元検事長の定年延長 経緯の開示求める裁判 元事務次官が証言

東京高等検察庁の黒川元検事長の定年を延長した閣議決定をめぐり、大学教授が国に対し経緯を正確に検証できる文書を開示するよう求めている裁判で、1日に法務省の元事務次官への証人尋問が行われました。元事務次官は、閣議決定の根拠となった法解釈の変更について「黒川氏の定年延長を目的としたものではない」などと証言しました。

2020年の5月、緊急事態宣言のさなかに賭けマージャンをして辞職した東京高等検察庁の黒川弘務 元検事長について、政府は、同じ年の1月に定年を延長する閣議決定をしていました。

この定年延長をめぐり、神戸学院大学の上脇博之教授は、法務省などに情報公開請求しましたが、多くは「存在しない」として開示されず、教授は国に対し、経緯を正確に検証できる公文書を開示するよう求めています。

12月1日、大阪地方裁判所で開かれた裁判では、当時、法務省の事務次官を務めていた辻裕教氏への証人尋問が行われました。

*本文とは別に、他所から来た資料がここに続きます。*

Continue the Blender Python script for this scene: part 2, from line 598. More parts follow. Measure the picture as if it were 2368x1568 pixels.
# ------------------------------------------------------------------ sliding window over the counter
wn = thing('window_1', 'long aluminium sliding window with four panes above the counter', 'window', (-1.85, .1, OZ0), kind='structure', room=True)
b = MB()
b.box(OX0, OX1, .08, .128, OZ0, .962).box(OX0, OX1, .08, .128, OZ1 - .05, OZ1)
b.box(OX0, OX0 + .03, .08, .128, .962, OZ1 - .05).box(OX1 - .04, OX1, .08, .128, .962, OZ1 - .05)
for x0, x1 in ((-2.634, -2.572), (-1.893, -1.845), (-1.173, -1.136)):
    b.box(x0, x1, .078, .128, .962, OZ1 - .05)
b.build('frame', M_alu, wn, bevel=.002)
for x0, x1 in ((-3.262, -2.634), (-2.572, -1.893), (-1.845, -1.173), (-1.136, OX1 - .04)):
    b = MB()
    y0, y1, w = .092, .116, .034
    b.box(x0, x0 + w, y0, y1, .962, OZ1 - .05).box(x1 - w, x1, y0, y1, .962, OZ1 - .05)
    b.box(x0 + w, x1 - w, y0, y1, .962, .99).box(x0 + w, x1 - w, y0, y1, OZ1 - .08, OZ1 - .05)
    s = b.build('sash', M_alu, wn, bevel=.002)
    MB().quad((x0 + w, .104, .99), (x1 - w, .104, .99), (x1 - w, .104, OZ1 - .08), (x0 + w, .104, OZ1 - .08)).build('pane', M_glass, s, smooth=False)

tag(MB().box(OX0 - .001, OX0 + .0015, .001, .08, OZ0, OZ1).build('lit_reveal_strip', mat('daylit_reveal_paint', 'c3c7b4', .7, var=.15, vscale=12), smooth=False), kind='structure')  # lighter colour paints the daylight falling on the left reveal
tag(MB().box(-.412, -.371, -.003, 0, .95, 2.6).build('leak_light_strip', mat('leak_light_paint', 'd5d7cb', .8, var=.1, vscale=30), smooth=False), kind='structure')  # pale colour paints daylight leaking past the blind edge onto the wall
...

この中で、辻 元事務次官は、閣議決定の根拠となった法解釈の変更の経緯について「国家公務員法の定年に関連する制度を見直す中で、検察官にも適用できるかどうかを検討した。社会情勢や犯罪情勢、捜査のあり方が変わる中、検察官が定年で交代すると業務に多大な支障が生じる場合があるのではないかと考えた」と述べました。

そのうえで「黒川氏の定年延長を目的としたものではない」と証言しました。

また、裁判長が「第三者的にみると黒川元検事長の定年退職に間に合わせるように準備したように見えなくはないが、そういった見方についてはどう思うか」と尋ねると、元事務次官は「特定の検察官の定年延長が目的ではなく、そのような事実関係はない」と改めて述べました。

原告側「証言を引き出せたこと意義がある」

裁判のあと、原告側は記者会見を開きました。この中で、原告の上脇教授は、1日の裁判で元事務次官が閣議決定の根拠となった法解釈の変更を「黒川氏の定年延長を目的としたものではない」と証言したことについて「無理な法解釈をして定年を延長するのは、法律学的にもおかしい。黒川さんのためとしか言いようがない」と述べました。

また、元事務次官が法解釈の変更を全国の検察官に周知したか原告側に尋ねられ「特に周知していない」と証言したことについて、原告の代理人弁護士は「特定の検察官のためではないと言いながら、法解釈の変更を広く周知せず、定年延長の要件や手続きも定めていない。不自然な説明で、こうした証言を引き出せたことは意義がある」と話していました。